---------- EXTRACTED INFORMATION ----------

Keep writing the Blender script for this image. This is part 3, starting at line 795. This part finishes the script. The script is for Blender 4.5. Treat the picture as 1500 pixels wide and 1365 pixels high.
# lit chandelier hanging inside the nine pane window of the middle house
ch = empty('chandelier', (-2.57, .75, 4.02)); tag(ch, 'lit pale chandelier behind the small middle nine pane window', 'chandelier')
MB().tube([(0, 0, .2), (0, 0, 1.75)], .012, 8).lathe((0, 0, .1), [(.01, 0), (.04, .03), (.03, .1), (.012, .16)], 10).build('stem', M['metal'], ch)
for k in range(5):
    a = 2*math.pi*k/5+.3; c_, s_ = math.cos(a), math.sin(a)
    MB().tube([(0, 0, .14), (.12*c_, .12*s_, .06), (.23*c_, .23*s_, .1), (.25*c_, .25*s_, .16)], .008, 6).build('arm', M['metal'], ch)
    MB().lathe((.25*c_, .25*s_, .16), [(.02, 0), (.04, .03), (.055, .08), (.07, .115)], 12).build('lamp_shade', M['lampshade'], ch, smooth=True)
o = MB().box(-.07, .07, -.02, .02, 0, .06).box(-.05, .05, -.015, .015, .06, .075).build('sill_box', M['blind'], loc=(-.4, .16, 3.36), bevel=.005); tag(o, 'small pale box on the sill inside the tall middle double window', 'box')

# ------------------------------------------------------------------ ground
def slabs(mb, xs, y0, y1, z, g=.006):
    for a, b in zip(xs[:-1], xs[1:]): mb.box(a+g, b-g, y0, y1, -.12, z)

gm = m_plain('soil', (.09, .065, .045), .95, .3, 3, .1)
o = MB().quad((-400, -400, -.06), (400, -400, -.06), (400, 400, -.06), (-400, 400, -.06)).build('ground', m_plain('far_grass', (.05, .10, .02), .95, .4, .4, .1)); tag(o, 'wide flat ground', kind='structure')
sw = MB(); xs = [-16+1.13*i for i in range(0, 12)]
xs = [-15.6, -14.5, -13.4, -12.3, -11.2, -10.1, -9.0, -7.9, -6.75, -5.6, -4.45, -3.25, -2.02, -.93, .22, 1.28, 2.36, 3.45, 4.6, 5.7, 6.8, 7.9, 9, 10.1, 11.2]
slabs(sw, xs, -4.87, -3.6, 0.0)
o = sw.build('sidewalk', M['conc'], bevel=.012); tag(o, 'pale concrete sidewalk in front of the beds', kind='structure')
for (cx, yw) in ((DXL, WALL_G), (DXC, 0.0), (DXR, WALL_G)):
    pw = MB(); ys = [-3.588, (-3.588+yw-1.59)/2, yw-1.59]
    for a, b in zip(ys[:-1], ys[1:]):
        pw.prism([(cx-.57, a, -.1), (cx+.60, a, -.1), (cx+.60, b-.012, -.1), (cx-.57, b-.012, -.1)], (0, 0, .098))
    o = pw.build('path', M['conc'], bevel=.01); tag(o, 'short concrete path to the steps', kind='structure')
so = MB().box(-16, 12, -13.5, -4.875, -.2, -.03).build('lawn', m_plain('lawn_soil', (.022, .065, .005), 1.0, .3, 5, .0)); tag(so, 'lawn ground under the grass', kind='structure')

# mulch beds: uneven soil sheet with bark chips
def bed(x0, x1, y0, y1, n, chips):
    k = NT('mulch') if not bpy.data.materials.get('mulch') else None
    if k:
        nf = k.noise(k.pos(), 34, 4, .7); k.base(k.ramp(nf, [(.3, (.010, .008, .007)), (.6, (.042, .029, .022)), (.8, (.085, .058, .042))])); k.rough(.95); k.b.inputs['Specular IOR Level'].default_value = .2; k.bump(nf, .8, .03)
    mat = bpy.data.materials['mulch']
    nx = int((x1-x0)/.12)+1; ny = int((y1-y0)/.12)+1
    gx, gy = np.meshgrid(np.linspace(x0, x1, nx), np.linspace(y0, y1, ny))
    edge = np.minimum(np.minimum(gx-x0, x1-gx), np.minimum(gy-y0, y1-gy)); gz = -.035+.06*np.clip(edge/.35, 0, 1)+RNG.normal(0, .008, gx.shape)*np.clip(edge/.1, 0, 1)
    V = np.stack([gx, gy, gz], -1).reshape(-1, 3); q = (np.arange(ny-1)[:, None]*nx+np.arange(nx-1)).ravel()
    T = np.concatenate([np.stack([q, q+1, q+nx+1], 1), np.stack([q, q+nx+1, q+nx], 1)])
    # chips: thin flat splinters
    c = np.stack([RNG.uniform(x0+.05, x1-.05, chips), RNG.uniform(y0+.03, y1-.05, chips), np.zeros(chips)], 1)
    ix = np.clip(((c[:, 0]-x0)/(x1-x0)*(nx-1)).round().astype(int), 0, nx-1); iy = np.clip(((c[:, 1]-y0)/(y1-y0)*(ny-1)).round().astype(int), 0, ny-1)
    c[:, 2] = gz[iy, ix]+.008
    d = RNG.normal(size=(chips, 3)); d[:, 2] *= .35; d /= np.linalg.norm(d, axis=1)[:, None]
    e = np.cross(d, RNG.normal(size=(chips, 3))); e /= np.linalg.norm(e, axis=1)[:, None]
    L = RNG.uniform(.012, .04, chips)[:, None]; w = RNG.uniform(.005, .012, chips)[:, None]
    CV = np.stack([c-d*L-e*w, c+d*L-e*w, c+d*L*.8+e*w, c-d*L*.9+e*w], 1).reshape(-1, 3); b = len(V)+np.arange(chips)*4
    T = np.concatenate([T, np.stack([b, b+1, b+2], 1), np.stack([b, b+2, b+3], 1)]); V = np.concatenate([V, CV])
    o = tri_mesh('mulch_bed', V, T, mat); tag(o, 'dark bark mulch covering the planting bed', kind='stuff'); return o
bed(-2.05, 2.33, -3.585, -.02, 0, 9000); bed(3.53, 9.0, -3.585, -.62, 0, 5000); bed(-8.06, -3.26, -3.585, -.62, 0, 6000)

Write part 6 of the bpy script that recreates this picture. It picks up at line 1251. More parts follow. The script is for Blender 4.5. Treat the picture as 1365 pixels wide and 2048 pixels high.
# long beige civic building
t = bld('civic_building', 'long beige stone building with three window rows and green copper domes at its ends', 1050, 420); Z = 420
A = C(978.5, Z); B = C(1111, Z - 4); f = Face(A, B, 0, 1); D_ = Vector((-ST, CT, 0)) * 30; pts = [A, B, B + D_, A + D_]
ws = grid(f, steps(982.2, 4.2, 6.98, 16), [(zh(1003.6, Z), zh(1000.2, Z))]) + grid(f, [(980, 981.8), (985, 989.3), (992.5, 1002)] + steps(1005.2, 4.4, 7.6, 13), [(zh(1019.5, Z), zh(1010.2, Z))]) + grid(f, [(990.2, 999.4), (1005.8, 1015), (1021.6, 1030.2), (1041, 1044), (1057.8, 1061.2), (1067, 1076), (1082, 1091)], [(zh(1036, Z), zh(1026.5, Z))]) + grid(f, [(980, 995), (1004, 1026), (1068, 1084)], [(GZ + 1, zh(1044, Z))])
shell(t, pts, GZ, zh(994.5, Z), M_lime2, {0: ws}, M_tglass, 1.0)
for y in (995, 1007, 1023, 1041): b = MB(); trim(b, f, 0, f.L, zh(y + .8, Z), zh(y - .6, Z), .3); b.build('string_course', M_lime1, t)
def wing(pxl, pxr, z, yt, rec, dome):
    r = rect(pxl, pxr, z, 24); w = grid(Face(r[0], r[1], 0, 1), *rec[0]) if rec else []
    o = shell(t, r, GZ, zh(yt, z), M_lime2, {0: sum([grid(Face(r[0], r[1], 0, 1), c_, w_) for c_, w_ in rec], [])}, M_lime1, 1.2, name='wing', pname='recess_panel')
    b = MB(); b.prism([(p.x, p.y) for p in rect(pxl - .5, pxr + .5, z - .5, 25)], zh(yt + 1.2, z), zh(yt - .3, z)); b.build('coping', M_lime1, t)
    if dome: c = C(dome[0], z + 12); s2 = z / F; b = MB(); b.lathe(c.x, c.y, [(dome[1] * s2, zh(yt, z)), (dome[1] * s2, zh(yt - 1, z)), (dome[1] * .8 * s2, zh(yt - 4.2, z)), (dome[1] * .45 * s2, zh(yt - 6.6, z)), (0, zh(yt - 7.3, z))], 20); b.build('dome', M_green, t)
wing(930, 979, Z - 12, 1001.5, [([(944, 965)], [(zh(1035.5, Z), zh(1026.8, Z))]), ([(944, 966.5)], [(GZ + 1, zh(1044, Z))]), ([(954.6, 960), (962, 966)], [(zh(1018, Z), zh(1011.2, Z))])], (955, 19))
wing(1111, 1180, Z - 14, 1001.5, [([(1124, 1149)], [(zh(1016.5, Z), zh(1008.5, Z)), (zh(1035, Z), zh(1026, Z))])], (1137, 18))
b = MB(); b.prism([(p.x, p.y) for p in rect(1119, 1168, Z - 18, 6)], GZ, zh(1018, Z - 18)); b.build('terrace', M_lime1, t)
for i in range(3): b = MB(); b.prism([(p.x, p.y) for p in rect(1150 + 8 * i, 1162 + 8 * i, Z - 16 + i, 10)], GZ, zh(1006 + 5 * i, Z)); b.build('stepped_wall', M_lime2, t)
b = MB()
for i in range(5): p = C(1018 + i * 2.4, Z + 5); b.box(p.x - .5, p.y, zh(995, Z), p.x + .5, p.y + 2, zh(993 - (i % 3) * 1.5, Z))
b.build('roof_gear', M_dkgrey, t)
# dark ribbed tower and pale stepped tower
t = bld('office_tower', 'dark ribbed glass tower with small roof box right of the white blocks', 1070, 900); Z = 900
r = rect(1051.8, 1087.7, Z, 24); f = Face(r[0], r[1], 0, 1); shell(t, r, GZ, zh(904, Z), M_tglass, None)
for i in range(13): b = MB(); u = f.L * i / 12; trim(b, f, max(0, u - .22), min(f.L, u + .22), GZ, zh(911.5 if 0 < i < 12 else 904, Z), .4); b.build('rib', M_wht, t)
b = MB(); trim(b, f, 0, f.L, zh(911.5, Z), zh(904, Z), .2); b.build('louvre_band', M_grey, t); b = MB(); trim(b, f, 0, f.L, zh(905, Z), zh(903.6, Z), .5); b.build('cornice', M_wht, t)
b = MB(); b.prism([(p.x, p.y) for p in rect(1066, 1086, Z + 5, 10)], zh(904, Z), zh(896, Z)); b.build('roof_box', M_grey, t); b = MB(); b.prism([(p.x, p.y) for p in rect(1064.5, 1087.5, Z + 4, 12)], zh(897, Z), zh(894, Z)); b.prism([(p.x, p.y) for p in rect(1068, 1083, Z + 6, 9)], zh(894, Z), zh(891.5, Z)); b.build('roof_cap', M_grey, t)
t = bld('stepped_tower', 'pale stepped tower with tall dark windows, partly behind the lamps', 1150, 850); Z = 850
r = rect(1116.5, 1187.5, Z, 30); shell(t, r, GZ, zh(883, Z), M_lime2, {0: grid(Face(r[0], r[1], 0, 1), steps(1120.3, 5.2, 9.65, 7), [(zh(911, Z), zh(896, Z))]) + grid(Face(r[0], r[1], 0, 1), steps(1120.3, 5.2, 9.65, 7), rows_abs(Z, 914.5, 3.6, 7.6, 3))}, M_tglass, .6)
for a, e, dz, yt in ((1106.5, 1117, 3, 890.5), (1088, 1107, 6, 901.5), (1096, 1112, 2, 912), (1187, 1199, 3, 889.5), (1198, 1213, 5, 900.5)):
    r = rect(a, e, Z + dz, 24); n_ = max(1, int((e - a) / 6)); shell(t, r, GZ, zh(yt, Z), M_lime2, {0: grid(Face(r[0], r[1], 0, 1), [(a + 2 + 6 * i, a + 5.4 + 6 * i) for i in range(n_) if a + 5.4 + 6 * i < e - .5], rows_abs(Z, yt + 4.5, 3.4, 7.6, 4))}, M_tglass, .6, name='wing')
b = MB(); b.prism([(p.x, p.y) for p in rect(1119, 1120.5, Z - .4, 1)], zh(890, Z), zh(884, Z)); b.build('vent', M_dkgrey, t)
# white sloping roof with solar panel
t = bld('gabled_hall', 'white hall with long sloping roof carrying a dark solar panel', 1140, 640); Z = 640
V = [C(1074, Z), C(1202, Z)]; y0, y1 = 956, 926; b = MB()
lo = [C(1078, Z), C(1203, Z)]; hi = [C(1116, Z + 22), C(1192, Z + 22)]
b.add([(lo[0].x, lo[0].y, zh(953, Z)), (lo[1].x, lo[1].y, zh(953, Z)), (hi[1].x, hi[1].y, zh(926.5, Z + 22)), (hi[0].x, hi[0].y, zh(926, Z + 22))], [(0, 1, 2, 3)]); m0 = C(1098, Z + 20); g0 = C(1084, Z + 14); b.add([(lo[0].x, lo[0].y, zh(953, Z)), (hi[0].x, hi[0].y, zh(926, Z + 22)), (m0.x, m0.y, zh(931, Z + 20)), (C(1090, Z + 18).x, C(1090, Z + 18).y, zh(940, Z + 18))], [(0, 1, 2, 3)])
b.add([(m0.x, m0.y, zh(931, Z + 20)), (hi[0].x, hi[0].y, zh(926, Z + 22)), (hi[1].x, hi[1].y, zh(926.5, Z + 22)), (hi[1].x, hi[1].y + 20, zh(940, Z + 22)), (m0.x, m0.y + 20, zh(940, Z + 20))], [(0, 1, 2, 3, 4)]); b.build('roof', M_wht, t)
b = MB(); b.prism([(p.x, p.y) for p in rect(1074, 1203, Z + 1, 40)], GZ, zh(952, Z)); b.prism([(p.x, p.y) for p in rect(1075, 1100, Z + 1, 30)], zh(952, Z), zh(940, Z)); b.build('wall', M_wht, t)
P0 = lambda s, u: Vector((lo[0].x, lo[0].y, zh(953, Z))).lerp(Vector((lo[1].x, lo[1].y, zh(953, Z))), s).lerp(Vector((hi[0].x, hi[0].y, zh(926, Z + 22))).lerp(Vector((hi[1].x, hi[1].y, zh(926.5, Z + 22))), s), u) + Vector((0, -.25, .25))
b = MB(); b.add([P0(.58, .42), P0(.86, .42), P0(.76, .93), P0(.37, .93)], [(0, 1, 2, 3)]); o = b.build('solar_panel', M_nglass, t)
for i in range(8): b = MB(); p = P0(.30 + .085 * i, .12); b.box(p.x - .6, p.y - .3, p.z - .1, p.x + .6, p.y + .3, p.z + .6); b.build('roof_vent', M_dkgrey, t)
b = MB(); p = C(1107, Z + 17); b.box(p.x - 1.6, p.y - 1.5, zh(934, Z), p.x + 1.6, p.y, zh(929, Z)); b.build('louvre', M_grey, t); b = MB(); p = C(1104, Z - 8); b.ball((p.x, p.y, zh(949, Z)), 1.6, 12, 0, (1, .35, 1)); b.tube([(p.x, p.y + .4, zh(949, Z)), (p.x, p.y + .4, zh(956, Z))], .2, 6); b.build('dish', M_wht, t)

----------

WHAT THE TASK REQUIRES: Look above and repeat, character for character, the lines from the first one to the line with "y1, -.12, z)", counting both.

EXERCISE ANSWER:
Keep writing the Blender script for this image. This is part 3, starting at line 795. This part finishes the script. The script is for Blender 4.5. Treat the picture as 1500 pixels wide and 1365 pixels high.
# lit chandelier hanging inside the nine pane window of the middle house
ch = empty('chandelier', (-2.57, .75, 4.02)); tag(ch, 'lit pale chandelier behind the small middle nine pane window', 'chandelier')
MB().tube([(0, 0, .2), (0, 0, 1.75)], .012, 8).lathe((0, 0, .1), [(.01, 0), (.04, .03), (.03, .1), (.012, .16)], 10).build('stem', M['metal'], ch)
for k in range(5):
    a = 2*math.pi*k/5+.3; c_, s_ = math.cos(a), math.sin(a)
    MB().tube([(0, 0, .14), (.12*c_, .12*s_, .06), (.23*c_, .23*s_, .1), (.25*c_, .25*s_, .16)], .008, 6).build('arm', M['metal'], ch)
    MB().lathe((.25*c_, .25*s_, .16), [(.02, 0), (.04, .03), (.055, .08), (.07, .115)], 12).build('lamp_shade', M['lampshade'], ch, smooth=True)
o = MB().box(-.07, .07, -.02, .02, 0, .06).box(-.05, .05, -.015, .015, .06, .075).build('sill_box', M['blind'], loc=(-.4, .16, 3.36), bevel=.005); tag(o, 'small pale box on the sill inside the tall middle double window', 'box')

# ------------------------------------------------------------------ ground
def slabs(mb, xs, y0, y1, z, g=.006):
    for a, b in zip(xs[:-1], xs[1:]): mb.box(a+g, b-g, y0, y1, -.12, z)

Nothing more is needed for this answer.